Small rooms or dwellings discipline the mind, large ones weaken it. – Leonardo Da Vinci
There is a movement in today’s culture to return to a smaller house. Tiny House blog tells many stories of people simplifying and downsizing, for many reasons, not the least of which is the downturn in the economy. My 18 months living in Rosy on Edisto Island taught me more than a university education in gratitude, detachment and resourcefulness.
But my own fascination with small dwellings include historical ones here in Charleston.
My painting, posted here, is of the slave dwellings at McLeod Plantation, on James Island in Charleston. And this week I drove out to Magnolia Plantation to meet with D. J. Tucker, Herb Frazier, and Joseph McGill to talk about small houses that are bigger than life here in the Carolina Lowcountry, and about art and beauty and history.

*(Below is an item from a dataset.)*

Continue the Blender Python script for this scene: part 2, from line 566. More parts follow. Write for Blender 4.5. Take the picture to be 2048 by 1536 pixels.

About how paintings like this one of mine can help support the whole idea of a larger conversation, with Joseph McGill, Jr. of the National Trust for Historic Preservation, about slave dwellings. What is their place, and their value today?
Magnolia is a place that is beautiful, inspiring and alive – with its own row of beautifully restored slave cabins. D.J.Tucker is director of African American History at Magnolia and is one enthusiastic bundle of Canadian energy. Magnolia has a particularly strong link to this rare and previously untold history. The Lowcountry Africana Project allows researchers to finally research their African American ancestors, and is a fine resource, and there are continuous programs here to share this previously untold history, to share the history behind the ‘Big House’, of those who actually built ‘the Big House’ and tended those magnificent gardens.
Joe McGill has taken on a huge project to call attention to the importance of the last of these slave dwellings from history, and is traveling all over the South spending the night in the last existing dwellings that were built for and by slaves, to call attention to their value and history.
This history is a complicated one, but like life itself, it is full of paradox. Sounds like art to me.
Out of intense complexities, intense simplicities emerge. – Winston Churchill
Your painting, Charlotte, reminds me of a book I recently read called THE HELP. Hope you can find a copy!
Thanks, Beverly! You are not the first one to suggest I read this book! I am now going to do just that! Cheers, Charlotte
It distresses me to disagree with Leonardo, but I do. Small rooms make me nervous. I like to have small spaces as part of big spaces, but I really can’t stand small confined rooms for long. I start bumping into things and thrashing about. Things get knocked over. I think large, open spaces free the mind and spirit. Both large and small spaces will keep the rain off and stop the wind, but I would d’ruther have room to move.
That is a thoughtful comment, Pinkney. What is it about open plains, wild cornfields, and expansive ocean that frees us?